Collected data:
┌────────

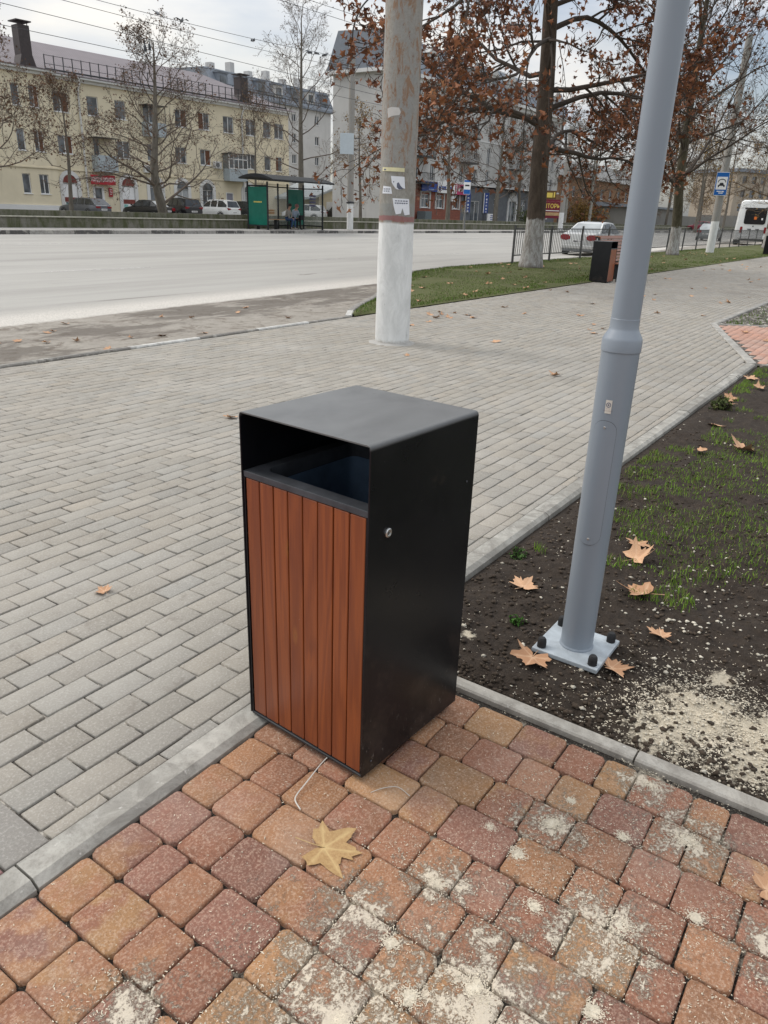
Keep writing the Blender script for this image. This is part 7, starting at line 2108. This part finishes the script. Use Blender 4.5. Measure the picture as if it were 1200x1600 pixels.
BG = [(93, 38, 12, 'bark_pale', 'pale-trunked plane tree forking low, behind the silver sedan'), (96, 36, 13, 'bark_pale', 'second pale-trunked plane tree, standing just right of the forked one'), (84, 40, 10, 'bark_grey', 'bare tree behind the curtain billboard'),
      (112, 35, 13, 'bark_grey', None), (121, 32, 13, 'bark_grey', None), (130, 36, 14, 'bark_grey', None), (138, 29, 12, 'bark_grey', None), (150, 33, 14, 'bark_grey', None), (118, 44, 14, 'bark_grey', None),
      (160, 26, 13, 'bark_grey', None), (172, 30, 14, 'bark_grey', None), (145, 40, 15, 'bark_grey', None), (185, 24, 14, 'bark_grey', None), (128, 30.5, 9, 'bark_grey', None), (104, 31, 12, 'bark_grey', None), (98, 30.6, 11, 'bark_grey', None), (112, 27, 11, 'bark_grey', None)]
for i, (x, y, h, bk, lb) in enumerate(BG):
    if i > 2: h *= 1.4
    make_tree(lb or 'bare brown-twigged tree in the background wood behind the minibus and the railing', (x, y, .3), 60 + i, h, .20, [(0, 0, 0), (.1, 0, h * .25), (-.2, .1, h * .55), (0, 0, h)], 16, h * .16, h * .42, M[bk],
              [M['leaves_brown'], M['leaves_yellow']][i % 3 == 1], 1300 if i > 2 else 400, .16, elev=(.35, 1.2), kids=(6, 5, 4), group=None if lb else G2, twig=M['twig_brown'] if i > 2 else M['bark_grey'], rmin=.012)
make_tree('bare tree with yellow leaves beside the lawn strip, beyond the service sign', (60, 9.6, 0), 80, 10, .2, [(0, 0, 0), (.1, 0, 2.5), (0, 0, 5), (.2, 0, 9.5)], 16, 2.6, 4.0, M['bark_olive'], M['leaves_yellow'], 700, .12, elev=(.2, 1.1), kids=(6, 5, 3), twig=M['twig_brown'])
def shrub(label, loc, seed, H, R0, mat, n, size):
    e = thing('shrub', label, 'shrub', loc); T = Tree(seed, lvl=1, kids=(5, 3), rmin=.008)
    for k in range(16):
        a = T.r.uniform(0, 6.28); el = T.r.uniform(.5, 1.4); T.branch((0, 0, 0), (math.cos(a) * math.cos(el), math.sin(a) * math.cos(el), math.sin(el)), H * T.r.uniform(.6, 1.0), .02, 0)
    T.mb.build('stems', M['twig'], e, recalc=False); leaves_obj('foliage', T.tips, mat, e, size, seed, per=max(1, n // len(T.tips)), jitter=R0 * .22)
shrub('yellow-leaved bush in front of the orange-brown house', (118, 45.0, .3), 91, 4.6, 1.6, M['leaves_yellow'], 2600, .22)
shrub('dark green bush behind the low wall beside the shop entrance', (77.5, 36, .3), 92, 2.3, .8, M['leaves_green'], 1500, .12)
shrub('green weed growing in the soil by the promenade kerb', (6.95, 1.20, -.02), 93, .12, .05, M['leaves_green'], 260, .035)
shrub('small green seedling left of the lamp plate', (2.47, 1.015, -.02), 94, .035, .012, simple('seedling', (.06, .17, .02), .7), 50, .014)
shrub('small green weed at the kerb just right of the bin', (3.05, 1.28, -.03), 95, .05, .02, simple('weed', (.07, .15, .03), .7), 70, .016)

└────────
┌────────

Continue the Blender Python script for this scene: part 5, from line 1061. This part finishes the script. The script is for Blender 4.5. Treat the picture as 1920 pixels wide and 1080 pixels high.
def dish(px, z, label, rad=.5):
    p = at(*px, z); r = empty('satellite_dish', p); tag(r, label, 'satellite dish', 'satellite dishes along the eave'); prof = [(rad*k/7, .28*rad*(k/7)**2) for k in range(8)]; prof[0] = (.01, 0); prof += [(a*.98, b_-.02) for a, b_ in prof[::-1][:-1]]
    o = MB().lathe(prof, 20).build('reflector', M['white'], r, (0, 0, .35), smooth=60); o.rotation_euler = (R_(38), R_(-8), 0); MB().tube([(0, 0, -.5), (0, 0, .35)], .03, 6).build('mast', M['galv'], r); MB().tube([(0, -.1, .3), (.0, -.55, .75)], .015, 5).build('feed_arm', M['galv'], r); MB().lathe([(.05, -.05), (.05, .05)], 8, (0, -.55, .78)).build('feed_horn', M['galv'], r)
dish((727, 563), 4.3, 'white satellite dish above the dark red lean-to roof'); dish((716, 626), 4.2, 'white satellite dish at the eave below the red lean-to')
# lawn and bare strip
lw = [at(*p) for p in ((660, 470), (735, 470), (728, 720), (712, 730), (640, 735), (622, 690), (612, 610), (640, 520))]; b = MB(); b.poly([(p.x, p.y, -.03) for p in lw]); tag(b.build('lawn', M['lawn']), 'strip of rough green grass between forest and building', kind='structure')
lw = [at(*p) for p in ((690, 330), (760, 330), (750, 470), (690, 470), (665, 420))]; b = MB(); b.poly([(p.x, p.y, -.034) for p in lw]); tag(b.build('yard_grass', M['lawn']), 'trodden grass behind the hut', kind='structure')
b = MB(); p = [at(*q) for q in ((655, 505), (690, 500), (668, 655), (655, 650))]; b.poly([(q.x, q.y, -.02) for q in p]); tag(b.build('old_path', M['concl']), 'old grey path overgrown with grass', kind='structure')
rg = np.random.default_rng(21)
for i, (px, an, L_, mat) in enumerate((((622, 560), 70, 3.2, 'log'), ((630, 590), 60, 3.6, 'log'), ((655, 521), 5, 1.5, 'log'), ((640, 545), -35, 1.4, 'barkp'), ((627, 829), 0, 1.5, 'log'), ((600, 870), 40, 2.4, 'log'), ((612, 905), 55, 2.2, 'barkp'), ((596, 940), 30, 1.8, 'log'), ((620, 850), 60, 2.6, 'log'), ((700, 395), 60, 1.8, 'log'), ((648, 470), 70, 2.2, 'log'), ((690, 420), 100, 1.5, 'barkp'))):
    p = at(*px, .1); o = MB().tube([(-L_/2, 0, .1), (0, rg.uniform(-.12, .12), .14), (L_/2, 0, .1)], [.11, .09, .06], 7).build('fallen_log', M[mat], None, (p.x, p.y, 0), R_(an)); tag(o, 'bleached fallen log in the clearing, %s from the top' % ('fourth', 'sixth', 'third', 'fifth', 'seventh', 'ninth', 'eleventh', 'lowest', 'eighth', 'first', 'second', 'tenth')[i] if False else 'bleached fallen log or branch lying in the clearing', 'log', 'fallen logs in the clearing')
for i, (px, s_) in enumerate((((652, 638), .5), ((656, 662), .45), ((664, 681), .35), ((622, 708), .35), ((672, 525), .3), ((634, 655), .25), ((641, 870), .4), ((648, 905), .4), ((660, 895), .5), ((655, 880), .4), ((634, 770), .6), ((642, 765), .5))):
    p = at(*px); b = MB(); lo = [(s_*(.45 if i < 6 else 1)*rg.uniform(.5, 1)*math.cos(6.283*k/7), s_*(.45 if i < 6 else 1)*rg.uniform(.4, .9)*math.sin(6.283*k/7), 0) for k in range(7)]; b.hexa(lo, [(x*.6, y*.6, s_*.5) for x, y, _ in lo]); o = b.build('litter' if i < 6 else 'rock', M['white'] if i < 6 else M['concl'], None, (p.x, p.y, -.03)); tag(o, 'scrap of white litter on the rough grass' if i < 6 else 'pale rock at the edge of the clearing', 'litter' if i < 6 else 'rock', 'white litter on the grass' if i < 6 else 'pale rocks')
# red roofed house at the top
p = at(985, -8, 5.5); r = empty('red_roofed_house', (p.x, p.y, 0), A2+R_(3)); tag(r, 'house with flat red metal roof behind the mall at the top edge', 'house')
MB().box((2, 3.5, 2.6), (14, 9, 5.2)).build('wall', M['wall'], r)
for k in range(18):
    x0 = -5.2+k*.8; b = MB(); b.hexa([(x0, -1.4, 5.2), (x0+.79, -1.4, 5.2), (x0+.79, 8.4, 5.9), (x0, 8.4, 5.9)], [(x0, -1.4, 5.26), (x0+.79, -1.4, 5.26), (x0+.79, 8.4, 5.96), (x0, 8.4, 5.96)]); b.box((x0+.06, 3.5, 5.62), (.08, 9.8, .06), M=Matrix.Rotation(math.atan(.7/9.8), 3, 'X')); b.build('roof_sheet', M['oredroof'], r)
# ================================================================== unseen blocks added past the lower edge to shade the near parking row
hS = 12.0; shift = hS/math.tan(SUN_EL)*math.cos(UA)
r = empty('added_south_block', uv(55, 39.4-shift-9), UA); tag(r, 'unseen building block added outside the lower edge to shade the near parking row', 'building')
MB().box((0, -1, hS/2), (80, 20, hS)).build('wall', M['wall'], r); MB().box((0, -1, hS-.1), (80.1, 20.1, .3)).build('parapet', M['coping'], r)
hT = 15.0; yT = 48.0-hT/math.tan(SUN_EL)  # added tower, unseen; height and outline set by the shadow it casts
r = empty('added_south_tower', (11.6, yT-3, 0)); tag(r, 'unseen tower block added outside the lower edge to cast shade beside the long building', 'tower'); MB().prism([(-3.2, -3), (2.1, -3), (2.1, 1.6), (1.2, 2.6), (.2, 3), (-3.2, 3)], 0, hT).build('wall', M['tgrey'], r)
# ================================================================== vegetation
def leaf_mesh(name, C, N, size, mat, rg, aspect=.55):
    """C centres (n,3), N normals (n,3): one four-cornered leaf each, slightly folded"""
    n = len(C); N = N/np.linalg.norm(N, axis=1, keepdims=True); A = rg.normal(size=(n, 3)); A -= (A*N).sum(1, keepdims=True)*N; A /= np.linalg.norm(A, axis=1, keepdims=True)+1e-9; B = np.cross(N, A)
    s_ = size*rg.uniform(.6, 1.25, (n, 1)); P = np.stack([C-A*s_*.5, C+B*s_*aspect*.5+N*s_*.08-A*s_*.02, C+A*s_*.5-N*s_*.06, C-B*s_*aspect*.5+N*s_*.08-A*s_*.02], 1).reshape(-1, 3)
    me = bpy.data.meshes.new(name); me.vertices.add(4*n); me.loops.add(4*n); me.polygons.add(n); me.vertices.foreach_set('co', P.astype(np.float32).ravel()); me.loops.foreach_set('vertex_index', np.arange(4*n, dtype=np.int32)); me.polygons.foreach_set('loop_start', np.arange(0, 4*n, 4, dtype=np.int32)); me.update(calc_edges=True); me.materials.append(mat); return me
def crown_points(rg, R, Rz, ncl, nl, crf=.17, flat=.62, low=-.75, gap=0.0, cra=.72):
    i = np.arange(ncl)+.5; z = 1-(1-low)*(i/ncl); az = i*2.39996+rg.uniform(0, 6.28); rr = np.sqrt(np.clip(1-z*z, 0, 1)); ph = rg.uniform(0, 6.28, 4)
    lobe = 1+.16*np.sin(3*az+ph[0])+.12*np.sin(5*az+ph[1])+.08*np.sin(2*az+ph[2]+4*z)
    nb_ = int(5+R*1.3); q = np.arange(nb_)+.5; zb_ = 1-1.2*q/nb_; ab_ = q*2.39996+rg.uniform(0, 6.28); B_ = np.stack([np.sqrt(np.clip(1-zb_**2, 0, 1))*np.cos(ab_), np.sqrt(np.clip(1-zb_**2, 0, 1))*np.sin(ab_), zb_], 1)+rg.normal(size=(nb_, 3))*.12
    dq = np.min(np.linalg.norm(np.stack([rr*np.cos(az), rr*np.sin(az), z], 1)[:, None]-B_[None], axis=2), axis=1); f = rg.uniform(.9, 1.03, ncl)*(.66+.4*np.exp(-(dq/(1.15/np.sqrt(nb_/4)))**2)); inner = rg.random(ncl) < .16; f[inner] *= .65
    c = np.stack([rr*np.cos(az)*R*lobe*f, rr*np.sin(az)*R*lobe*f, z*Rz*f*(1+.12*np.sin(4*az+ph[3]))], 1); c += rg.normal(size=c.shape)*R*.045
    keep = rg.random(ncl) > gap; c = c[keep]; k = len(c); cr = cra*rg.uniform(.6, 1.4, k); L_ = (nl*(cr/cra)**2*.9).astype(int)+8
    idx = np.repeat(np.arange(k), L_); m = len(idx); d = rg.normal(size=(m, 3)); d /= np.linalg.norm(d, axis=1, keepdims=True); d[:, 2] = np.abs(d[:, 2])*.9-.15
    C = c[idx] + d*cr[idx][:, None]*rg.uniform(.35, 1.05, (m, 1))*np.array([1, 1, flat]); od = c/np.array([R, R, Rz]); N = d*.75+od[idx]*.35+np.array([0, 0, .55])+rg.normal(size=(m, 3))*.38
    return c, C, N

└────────

**Request**: Gather every line from the listing above in which "part" appears, and copy those lines.

**In response**:
Keep writing the Blender script for this image. This is part 7, starting at line 2108. This part finishes the script. Use Blender 4.5. Measure the picture as if it were 1200x1600 pixels.
Continue the Blender Python script for this scene: part 5, from line 1061. This part finishes the script. The script is for Blender 4.5. Treat the picture as 1920 pixels wide and 1080 pixels high.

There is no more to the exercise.